**Description of the task:**
Copy down every line where the string "scene" shows up.

**Supplied information:**
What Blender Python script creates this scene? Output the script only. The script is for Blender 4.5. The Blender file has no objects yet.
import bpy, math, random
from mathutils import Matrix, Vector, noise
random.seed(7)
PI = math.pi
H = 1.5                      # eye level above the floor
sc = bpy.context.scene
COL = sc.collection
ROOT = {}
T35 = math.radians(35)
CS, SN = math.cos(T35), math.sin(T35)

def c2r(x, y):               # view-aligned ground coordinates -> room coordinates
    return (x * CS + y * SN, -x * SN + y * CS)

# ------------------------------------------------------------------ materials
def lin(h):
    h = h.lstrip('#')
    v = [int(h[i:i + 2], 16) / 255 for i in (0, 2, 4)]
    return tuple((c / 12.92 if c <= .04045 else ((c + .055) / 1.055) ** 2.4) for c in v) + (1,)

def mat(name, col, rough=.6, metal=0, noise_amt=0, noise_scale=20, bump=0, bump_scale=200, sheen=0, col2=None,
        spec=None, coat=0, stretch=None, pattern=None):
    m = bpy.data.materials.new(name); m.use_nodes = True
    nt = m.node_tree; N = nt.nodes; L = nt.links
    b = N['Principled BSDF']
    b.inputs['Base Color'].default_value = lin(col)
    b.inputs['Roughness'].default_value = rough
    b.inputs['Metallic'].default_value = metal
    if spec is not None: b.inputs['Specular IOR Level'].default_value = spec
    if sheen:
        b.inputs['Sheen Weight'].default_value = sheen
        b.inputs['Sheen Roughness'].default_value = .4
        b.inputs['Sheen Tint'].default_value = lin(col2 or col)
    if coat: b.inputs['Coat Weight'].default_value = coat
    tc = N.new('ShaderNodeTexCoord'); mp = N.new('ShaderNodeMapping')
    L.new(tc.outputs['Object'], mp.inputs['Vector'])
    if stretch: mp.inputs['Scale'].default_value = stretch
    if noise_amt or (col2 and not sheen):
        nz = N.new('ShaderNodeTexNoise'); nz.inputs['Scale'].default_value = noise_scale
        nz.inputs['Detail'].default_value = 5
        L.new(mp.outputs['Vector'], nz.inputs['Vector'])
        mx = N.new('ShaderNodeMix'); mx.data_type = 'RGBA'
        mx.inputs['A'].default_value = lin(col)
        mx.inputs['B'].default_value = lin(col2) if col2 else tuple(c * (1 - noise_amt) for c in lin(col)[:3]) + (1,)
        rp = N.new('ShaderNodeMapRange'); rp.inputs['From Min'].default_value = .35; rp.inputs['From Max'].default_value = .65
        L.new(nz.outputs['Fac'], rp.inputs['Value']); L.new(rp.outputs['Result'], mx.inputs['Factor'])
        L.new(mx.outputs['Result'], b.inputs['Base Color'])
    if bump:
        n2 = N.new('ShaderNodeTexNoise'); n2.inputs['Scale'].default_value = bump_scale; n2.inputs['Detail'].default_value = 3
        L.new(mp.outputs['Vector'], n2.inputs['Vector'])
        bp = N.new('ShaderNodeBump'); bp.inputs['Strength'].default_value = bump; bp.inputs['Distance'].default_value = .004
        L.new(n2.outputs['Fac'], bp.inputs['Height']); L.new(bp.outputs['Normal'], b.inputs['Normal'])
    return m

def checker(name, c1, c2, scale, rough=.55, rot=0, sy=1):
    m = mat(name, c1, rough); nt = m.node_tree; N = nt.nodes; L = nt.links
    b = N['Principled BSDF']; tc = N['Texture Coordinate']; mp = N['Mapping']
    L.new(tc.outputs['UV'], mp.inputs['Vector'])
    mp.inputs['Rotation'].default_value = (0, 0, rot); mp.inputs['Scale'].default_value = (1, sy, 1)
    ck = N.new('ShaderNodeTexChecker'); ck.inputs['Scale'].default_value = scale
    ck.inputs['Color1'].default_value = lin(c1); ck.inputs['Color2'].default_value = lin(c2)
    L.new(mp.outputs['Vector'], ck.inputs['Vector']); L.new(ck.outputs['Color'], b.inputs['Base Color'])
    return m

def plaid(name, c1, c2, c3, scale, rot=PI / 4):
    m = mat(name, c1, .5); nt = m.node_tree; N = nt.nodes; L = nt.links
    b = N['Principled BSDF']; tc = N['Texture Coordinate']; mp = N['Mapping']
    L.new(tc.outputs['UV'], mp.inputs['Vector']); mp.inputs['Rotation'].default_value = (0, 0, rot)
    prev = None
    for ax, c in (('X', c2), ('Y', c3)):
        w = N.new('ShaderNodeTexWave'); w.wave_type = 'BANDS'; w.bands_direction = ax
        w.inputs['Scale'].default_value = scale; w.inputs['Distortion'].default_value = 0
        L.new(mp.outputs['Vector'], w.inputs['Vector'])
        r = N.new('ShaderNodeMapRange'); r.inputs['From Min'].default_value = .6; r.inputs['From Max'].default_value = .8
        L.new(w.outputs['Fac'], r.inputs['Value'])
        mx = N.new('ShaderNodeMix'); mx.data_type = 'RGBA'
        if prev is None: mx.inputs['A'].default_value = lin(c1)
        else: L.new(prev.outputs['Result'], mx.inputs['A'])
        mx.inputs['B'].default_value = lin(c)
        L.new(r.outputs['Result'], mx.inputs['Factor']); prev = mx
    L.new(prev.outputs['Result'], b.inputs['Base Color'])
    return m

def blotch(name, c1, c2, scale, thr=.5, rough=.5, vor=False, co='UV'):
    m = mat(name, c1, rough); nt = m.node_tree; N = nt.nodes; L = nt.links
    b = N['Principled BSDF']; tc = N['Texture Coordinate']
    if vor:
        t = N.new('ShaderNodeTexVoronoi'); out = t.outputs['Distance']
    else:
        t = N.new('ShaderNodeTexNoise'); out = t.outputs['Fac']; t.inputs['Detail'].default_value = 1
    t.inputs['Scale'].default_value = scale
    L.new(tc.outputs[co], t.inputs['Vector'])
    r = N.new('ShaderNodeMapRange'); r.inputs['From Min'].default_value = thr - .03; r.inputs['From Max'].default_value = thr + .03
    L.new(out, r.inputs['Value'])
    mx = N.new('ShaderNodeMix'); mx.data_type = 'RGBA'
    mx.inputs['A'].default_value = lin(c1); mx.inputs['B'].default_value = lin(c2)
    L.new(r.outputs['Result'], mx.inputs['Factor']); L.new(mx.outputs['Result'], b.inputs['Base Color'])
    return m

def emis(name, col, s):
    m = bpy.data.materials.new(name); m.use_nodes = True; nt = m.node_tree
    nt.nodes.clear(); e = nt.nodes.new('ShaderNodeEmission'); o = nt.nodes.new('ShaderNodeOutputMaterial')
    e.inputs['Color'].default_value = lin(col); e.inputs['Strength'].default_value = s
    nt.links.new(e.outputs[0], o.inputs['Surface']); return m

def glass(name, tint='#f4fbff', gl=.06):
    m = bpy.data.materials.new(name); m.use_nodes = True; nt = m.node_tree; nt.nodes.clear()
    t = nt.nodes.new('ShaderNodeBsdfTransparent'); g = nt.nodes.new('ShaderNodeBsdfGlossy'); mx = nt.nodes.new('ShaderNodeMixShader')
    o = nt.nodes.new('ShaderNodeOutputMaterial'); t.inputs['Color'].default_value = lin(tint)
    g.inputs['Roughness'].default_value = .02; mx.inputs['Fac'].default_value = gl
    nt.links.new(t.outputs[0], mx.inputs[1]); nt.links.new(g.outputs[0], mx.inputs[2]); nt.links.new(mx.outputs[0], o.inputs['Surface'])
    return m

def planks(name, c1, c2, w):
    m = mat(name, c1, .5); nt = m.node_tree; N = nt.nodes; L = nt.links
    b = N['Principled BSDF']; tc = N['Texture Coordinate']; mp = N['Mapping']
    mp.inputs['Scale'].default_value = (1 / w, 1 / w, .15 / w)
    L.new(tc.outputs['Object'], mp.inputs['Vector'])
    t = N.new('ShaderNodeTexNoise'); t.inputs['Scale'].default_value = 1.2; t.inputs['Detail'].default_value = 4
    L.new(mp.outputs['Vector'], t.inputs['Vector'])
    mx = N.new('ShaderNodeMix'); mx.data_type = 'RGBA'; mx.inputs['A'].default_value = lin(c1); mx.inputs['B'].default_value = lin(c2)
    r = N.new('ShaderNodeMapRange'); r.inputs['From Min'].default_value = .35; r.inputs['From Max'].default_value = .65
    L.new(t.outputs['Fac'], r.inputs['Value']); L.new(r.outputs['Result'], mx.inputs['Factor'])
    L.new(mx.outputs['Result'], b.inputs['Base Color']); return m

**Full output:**
What Blender Python script creates this scene? Output the script only. The script is for Blender 4.5. The Blender file has no objects yet.
sc = bpy.context.scene